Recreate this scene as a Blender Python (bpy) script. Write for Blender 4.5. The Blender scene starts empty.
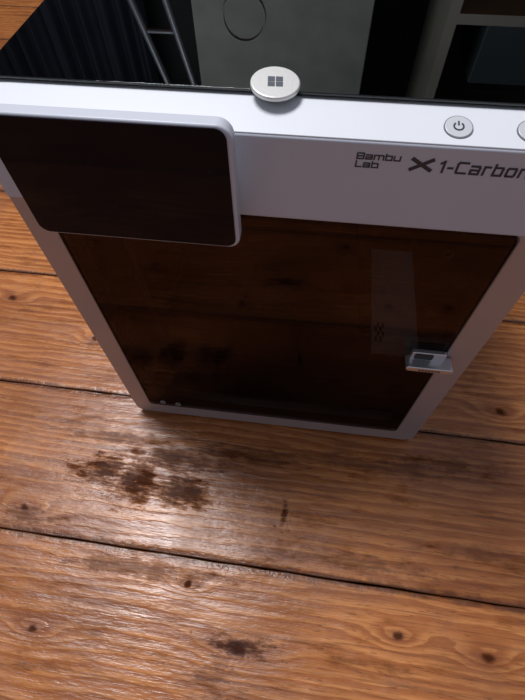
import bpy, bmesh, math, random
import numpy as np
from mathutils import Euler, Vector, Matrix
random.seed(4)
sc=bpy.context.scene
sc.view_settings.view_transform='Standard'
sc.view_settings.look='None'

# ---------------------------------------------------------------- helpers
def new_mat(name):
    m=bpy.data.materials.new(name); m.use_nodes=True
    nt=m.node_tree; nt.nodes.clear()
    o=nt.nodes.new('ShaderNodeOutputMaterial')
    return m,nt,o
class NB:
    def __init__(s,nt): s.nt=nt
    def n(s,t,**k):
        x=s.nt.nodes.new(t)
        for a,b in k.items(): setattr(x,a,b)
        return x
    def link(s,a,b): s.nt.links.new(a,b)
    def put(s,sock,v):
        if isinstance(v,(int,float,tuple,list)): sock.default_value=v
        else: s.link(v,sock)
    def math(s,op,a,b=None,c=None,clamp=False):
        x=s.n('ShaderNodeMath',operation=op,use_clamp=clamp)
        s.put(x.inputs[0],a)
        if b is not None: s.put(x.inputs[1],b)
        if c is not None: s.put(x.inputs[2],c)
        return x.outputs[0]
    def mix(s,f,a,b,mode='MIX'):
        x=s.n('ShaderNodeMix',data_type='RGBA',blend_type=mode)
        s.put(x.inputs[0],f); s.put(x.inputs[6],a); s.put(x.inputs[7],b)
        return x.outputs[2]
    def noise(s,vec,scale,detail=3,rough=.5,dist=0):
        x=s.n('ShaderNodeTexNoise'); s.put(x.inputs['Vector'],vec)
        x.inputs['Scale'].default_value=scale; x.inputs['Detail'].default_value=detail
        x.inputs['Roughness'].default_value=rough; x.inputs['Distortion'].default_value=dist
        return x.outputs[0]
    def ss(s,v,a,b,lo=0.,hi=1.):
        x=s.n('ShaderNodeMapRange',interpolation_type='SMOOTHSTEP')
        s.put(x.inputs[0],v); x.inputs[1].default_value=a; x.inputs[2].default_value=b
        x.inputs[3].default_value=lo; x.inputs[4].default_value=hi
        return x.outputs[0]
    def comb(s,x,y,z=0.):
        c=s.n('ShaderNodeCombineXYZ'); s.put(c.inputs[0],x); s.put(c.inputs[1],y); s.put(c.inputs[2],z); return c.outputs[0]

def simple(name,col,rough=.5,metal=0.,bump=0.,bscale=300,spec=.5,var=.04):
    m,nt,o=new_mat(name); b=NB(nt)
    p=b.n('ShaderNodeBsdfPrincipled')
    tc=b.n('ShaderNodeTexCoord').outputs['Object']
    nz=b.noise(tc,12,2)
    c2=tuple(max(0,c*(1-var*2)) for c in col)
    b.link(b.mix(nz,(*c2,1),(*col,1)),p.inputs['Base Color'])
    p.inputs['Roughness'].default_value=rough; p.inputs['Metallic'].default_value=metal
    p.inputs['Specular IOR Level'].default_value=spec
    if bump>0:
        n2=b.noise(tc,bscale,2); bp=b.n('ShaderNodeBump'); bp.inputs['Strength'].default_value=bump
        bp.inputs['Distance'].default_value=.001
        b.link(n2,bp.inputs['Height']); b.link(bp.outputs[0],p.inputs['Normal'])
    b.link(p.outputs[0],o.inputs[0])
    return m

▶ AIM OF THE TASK
Which lines include the word "scene"? List them all.

▶ PROBLEM SOLUTION
Recreate this scene as a Blender Python (bpy) script. Write for Blender 4.5. The Blender scene starts empty.
sc=bpy.context.scene